**AIM**
Repeat exactly the lines from the start of the material below up to and including the "rng = np.random.default_rng(11)" line.

=====

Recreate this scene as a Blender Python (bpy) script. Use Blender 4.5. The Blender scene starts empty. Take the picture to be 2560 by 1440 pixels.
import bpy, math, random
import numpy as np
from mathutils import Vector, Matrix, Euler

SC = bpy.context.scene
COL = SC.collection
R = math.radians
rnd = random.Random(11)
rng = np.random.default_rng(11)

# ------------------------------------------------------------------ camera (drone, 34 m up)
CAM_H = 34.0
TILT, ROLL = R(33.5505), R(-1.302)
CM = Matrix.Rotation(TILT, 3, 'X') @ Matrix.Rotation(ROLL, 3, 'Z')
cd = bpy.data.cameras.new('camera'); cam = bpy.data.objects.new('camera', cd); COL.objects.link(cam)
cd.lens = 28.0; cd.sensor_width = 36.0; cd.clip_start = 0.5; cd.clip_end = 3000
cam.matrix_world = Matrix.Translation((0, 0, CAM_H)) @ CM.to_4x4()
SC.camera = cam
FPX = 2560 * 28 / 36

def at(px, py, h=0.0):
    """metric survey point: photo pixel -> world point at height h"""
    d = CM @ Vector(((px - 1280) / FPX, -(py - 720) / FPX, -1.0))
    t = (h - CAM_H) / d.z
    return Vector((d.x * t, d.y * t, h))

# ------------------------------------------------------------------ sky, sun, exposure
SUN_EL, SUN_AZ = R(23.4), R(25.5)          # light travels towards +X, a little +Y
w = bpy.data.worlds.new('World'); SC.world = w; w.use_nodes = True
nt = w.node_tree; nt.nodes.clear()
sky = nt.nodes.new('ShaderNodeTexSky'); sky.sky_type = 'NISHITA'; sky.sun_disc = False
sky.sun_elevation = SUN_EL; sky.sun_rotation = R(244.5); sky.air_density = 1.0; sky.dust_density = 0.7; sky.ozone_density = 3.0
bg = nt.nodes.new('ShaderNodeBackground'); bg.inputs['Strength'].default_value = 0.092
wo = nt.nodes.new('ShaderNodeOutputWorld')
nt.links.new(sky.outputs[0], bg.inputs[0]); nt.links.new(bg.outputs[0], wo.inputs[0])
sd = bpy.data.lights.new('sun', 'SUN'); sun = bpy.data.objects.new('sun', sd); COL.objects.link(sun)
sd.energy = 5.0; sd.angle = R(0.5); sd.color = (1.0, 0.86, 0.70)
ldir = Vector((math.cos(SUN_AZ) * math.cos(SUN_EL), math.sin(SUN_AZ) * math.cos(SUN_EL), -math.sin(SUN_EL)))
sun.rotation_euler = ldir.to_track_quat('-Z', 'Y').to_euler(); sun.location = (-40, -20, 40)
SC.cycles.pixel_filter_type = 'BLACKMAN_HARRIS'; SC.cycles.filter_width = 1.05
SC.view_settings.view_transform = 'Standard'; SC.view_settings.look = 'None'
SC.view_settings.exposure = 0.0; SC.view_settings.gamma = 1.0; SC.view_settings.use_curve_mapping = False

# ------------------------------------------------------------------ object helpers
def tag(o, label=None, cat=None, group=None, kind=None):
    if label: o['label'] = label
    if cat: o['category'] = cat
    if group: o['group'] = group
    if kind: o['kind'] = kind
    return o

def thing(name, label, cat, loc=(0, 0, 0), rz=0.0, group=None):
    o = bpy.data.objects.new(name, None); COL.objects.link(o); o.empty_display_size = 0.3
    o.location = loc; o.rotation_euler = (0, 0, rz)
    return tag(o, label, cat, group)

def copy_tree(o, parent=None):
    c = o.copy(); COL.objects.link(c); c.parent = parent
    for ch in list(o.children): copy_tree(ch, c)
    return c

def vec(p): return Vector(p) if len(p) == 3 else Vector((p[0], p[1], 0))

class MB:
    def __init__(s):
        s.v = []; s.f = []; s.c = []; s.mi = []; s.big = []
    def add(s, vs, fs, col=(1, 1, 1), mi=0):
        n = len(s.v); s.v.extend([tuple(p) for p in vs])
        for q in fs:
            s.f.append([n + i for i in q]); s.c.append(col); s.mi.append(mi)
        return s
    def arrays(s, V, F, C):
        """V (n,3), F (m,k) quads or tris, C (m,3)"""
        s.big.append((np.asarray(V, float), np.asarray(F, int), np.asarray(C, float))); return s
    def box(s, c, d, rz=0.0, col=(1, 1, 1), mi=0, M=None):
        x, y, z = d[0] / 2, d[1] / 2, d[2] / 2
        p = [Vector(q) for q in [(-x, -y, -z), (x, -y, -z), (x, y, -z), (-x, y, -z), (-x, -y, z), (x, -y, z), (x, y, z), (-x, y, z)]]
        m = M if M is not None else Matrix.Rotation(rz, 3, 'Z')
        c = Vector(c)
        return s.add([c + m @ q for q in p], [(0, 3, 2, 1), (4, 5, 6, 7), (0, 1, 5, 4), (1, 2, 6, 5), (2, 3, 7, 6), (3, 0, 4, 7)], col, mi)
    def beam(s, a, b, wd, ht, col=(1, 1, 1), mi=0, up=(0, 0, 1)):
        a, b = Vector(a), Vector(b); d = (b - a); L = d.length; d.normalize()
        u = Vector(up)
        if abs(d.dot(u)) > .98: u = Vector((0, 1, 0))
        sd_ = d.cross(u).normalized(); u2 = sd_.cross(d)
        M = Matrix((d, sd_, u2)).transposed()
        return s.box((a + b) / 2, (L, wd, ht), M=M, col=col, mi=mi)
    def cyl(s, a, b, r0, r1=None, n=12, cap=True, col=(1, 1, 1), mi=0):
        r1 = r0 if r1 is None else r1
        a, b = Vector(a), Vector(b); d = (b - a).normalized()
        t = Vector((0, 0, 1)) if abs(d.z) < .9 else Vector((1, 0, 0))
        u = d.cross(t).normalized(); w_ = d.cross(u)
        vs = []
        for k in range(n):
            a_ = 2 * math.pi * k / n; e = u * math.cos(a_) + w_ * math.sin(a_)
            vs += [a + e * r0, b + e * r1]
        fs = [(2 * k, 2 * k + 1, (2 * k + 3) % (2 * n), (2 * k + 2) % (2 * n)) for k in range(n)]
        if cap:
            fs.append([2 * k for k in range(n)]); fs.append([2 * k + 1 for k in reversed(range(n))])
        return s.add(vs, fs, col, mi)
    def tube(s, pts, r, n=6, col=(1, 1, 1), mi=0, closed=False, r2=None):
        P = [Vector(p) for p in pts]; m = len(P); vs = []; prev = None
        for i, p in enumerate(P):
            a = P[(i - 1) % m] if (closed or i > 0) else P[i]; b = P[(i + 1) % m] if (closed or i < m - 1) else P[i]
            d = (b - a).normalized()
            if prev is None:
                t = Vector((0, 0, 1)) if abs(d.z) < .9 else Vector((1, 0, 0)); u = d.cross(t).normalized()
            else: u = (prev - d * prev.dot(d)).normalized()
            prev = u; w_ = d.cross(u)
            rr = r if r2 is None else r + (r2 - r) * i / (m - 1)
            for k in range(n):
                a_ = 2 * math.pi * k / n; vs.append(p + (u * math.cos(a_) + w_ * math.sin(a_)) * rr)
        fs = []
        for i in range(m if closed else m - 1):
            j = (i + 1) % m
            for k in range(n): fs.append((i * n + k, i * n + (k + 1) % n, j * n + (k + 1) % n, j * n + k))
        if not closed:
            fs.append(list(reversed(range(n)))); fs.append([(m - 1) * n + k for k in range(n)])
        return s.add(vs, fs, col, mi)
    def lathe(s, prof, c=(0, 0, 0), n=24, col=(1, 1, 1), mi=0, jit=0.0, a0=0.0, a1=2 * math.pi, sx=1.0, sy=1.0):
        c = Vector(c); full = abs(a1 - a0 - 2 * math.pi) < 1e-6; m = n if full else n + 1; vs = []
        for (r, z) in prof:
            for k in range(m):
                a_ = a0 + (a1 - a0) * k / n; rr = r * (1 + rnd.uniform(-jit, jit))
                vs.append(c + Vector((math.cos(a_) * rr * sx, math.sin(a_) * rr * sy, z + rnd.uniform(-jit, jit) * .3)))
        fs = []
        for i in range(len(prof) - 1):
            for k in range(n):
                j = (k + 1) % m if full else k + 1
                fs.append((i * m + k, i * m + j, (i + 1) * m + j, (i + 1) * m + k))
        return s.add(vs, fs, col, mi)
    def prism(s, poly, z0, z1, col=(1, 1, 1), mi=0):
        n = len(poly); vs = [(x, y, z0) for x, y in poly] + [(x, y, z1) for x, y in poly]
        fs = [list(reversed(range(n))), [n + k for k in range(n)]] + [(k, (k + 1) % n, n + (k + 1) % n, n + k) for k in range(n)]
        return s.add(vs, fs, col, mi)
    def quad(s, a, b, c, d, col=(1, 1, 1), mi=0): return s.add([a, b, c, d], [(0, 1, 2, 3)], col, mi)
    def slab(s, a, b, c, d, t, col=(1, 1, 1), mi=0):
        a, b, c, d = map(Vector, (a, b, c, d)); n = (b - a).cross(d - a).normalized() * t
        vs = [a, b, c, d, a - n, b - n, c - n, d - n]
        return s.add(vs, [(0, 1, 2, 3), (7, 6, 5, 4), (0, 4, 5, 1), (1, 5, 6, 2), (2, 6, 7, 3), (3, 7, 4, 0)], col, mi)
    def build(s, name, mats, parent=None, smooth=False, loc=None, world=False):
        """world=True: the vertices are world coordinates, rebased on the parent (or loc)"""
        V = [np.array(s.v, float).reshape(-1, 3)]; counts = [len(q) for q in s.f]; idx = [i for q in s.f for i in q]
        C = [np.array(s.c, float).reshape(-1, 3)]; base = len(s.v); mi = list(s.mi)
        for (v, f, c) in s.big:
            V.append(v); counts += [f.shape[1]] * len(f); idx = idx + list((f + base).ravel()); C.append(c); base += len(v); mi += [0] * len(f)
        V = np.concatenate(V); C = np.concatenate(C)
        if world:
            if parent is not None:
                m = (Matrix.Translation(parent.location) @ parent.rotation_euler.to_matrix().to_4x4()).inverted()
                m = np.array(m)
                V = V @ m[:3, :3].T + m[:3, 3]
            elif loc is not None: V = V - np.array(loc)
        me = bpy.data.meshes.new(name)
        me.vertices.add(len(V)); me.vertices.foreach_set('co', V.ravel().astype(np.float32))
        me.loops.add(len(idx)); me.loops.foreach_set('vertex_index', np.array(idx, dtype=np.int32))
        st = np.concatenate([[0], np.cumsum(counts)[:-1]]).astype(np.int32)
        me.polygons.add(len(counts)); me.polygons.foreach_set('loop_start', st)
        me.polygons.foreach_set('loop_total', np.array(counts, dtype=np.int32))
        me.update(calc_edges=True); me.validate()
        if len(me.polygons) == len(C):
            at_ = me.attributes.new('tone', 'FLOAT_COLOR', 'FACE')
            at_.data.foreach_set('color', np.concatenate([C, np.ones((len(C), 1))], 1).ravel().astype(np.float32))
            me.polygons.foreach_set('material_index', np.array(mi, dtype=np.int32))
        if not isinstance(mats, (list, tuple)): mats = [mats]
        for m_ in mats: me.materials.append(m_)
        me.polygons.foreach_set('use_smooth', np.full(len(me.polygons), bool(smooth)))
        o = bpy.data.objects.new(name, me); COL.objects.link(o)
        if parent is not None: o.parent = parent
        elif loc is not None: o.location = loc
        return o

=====

**TASK OUTPUT**
Recreate this scene as a Blender Python (bpy) script. Use Blender 4.5. The Blender scene starts empty. Take the picture to be 2560 by 1440 pixels.
import bpy, math, random
import numpy as np
from mathutils import Vector, Matrix, Euler

SC = bpy.context.scene
COL = SC.collection
R = math.radians
rnd = random.Random(11)
rng = np.random.default_rng(11)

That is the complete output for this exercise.